/---
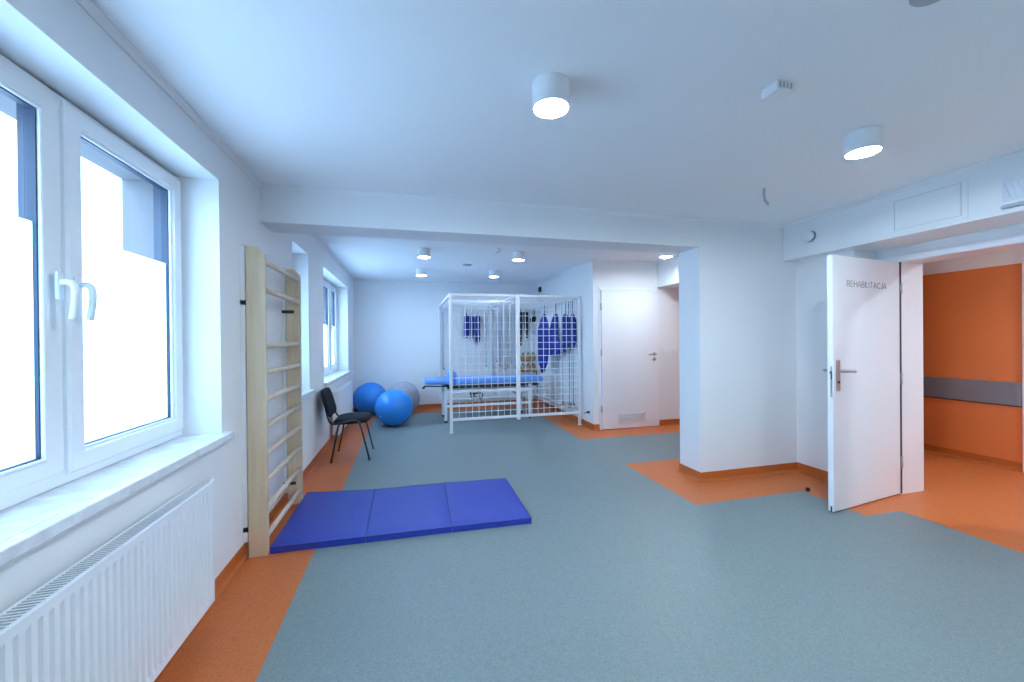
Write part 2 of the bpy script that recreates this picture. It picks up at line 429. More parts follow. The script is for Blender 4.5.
# ------------------------------------------------------------------ radiators
def radiator(y0, y1, z0, z1, label, flutes, valve_far=True):
    root = empty('radiator', ((-.97), (y0 + y1) / 2, 0)); tag(root, label, 'radiator')
    xf = -.918; xb = -.985
    # front panel: flat bands at top and bottom, vertical flutes between
    bm = B(); n = int(round((y1 - y0 - .03) / .0333)); p = (y1 - y0 - .03) / n; prof = []
    y = y0 + .015
    for k in range(n):
        prof += [(y + p * .0, -.0), (y + p * .14, -.0), (y + p * .30, -.0075), (y + p * .55, -.0075), (y + p * .72, -.0), (y + p, 0)]
        y += p
    prof = [(y0, 0)] + prof + [(y1, 0)]
    zt, zb = z1 - .042, z0 + .036
    rows = [(z0, 0), (zb - .012, 0), (zb, 1), (zt, 1), (zt + .012, 0), (z1 - .006, 0)]
    g = [[bm.verts.new((xf + d * f, yy, z)) for yy, d in prof] for z, f in rows]
    for A, C in zip(g, g[1:]):
        for k in range(len(prof) - 1): bm.faces.new((A[k], A[k + 1], C[k + 1], C[k]))
    bmesh.ops.remove_doubles(bm, verts=bm.verts[:], dist=.00005)
    # folded top lip and end returns give the sheet its depth
    part('front_panel', bm, 'enamel', root)
    bm = B(); box(bm, (xf - .02, y0, z0 + .002), (xf - .0095, y1, z1 - .01)); box(bm, (xb, y0 + .01, z0 + .01), (xb + .012, y1 - .01, z1 - .02)); part('water_panel', bm, 'enamel', root)
    for ye in (y0, y1):
        bm = B(); box(bm, (xb - .004, ye - .003, z0 + .01), (xf - .002, ye + .003, z1), .002); part('side_cover', bm, 'enamel', root)
    # top grille: two rails and oblique bars
    bm = B(); box(bm, (xf - .012, y0, z1 - .008), (xf + .001, y1, z1), .002); box(bm, (xb - .005, y0, z1 - .008), (xb + .004, y1, z1), .002)
    y = y0 + .012
    while y < y1 - .01:
        box(bm, (xb, y, z1 - .006), (xf - .004, y + .0055, z1 - .001), xf=None); y += .0135
    part('top_grille', bm, 'enamel', root)
    bm = B(); yv = y1 if valve_far else y0; sg = 1 if valve_far else -1
    cyl(bm, (-.945, yv - .01, z1 - .012), .010, sg * .03, 'y', 12); 
    lathe(bm, (-.945, yv + sg * .012, z1 - .012), [(.008, 0), (.014, sg * .002), (.0155, sg * .015), (.0145, sg * .036), (.008, sg * .04)], 16, 1)
    part('thermostat_valve', bm, 'plas', root, 'auto')
    bm = B(); tube(bm, [(-.943, yv + sg * .006, z1 - .026), (-.943, yv + sg * .008, z1 - .05)], .008, 10); 
    part('vent_plug', bm, 'dark', root, True)
    for yb in (y0 + .25, y1 - .25):
        bm = B(); box(bm, (XL, yb, z0 + .03), (xb, yb + .03, z1 - .05)); part('wall_bracket', bm, 'enamel', root)
    return root
radiator(.82, 2.21, .13, .703, 'long ribbed white radiator with top grille under the nearest window', True)
r2 = radiator(5.68, 7.07, .12, .70, 'ribbed white radiator under the far window, behind the black chair', True)
bm = B(); tube(bm, [(-.955, 5.65, .02), (-.955, 5.65, .17), (-.955, 5.69, .18)], .009, 8); part('supply_pipe', bm, 'steel', r2, True)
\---
In the data above, count the lines where the word "part" appears; reply with the number only.

* _WRITTEN SOLUTION_
9